= Provided material =
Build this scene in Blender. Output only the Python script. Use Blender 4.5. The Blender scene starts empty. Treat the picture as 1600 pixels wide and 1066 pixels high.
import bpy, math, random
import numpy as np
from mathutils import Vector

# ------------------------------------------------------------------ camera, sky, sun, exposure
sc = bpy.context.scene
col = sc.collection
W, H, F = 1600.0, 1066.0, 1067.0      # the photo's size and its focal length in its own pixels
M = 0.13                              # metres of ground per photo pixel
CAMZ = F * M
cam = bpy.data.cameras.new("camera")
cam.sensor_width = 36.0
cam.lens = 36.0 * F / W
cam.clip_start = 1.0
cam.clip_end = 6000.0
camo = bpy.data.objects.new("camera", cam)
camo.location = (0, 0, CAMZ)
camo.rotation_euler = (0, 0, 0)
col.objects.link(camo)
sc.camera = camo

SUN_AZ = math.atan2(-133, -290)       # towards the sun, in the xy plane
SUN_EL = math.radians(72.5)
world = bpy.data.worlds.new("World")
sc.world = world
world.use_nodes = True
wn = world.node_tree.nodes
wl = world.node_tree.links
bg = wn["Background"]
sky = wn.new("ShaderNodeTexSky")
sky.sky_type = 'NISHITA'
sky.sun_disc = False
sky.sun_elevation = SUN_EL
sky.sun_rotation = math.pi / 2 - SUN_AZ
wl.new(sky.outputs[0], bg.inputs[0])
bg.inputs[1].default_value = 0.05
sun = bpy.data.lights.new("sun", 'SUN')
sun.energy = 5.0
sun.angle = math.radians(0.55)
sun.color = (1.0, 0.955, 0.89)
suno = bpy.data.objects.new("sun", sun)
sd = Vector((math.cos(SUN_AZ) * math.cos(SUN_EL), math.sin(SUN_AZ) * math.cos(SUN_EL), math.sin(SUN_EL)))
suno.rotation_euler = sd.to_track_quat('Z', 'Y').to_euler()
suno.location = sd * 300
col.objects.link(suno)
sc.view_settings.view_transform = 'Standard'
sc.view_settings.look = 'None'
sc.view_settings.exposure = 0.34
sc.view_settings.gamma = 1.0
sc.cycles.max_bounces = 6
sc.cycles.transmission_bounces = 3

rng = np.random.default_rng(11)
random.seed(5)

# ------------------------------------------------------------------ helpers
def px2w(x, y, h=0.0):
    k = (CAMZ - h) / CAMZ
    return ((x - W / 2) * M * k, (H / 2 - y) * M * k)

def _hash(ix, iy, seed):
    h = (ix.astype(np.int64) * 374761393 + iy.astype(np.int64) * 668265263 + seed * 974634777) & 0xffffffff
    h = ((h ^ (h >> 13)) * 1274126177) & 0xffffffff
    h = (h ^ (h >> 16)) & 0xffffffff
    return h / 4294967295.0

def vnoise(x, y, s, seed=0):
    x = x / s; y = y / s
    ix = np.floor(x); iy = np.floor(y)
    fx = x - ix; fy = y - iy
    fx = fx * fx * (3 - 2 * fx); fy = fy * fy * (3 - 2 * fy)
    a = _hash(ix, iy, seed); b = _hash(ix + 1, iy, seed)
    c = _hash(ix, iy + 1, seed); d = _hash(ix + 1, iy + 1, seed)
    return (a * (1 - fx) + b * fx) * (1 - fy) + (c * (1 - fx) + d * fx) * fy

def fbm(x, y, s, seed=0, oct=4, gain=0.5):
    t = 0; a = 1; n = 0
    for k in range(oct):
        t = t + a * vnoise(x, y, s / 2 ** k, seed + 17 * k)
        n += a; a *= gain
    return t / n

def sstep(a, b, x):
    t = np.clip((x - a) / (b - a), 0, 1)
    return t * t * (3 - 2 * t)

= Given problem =
Please reproduce the entire listing, exactly as shown.

= Result of the exercise =
Build this scene in Blender. Output only the Python script. Use Blender 4.5. The Blender scene starts empty. Treat the picture as 1600 pixels wide and 1066 pixels high.
import bpy, math, random
import numpy as np
from mathutils import Vector

# ------------------------------------------------------------------ camera, sky, sun, exposure
sc = bpy.context.scene
col = sc.collection
W, H, F = 1600.0, 1066.0, 1067.0      # the photo's size and its focal length in its own pixels
M = 0.13                              # metres of ground per photo pixel
CAMZ = F * M
cam = bpy.data.cameras.new("camera")
cam.sensor_width = 36.0
cam.lens = 36.0 * F / W
cam.clip_start = 1.0
cam.clip_end = 6000.0
camo = bpy.data.objects.new("camera", cam)
camo.location = (0, 0, CAMZ)
camo.rotation_euler = (0, 0, 0)
col.objects.link(camo)
sc.camera = camo

SUN_AZ = math.atan2(-133, -290)       # towards the sun, in the xy plane
SUN_EL = math.radians(72.5)
world = bpy.data.worlds.new("World")
sc.world = world
world.use_nodes = True
wn = world.node_tree.nodes
wl = world.node_tree.links
bg = wn["Background"]
sky = wn.new("ShaderNodeTexSky")
sky.sky_type = 'NISHITA'
sky.sun_disc = False
sky.sun_elevation = SUN_EL
sky.sun_rotation = math.pi / 2 - SUN_AZ
wl.new(sky.outputs[0], bg.inputs[0])
bg.inputs[1].default_value = 0.05
sun = bpy.data.lights.new("sun", 'SUN')
sun.energy = 5.0
sun.angle = math.radians(0.55)
sun.color = (1.0, 0.955, 0.89)
suno = bpy.data.objects.new("sun", sun)
sd = Vector((math.cos(SUN_AZ) * math.cos(SUN_EL), math.sin(SUN_AZ) * math.cos(SUN_EL), math.sin(SUN_EL)))
suno.rotation_euler = sd.to_track_quat('Z', 'Y').to_euler()
suno.location = sd * 300
col.objects.link(suno)
sc.view_settings.view_transform = 'Standard'
sc.view_settings.look = 'None'
sc.view_settings.exposure = 0.34
sc.view_settings.gamma = 1.0
sc.cycles.max_bounces = 6
sc.cycles.transmission_bounces = 3

rng = np.random.default_rng(11)
random.seed(5)

# ------------------------------------------------------------------ helpers
def px2w(x, y, h=0.0):
    k = (CAMZ - h) / CAMZ
    return ((x - W / 2) * M * k, (H / 2 - y) * M * k)

def _hash(ix, iy, seed):
    h = (ix.astype(np.int64) * 374761393 + iy.astype(np.int64) * 668265263 + seed * 974634777) & 0xffffffff
    h = ((h ^ (h >> 13)) * 1274126177) & 0xffffffff
    h = (h ^ (h >> 16)) & 0xffffffff
    return h / 4294967295.0

def vnoise(x, y, s, seed=0):
    x = x / s; y = y / s
    ix = np.floor(x); iy = np.floor(y)
    fx = x - ix; fy = y - iy
    fx = fx * fx * (3 - 2 * fx); fy = fy * fy * (3 - 2 * fy)
    a = _hash(ix, iy, seed); b = _hash(ix + 1, iy, seed)
    c = _hash(ix, iy + 1, seed); d = _hash(ix + 1, iy + 1, seed)
    return (a * (1 - fx) + b * fx) * (1 - fy) + (c * (1 - fx) + d * fx) * fy

def fbm(x, y, s, seed=0, oct=4, gain=0.5):
    t = 0; a = 1; n = 0
    for k in range(oct):
        t = t + a * vnoise(x, y, s / 2 ** k, seed + 17 * k)
        n += a; a *= gain
    return t / n

def sstep(a, b, x):
    t = np.clip((x - a) / (b - a), 0, 1)
    return t * t * (3 - 2 * t)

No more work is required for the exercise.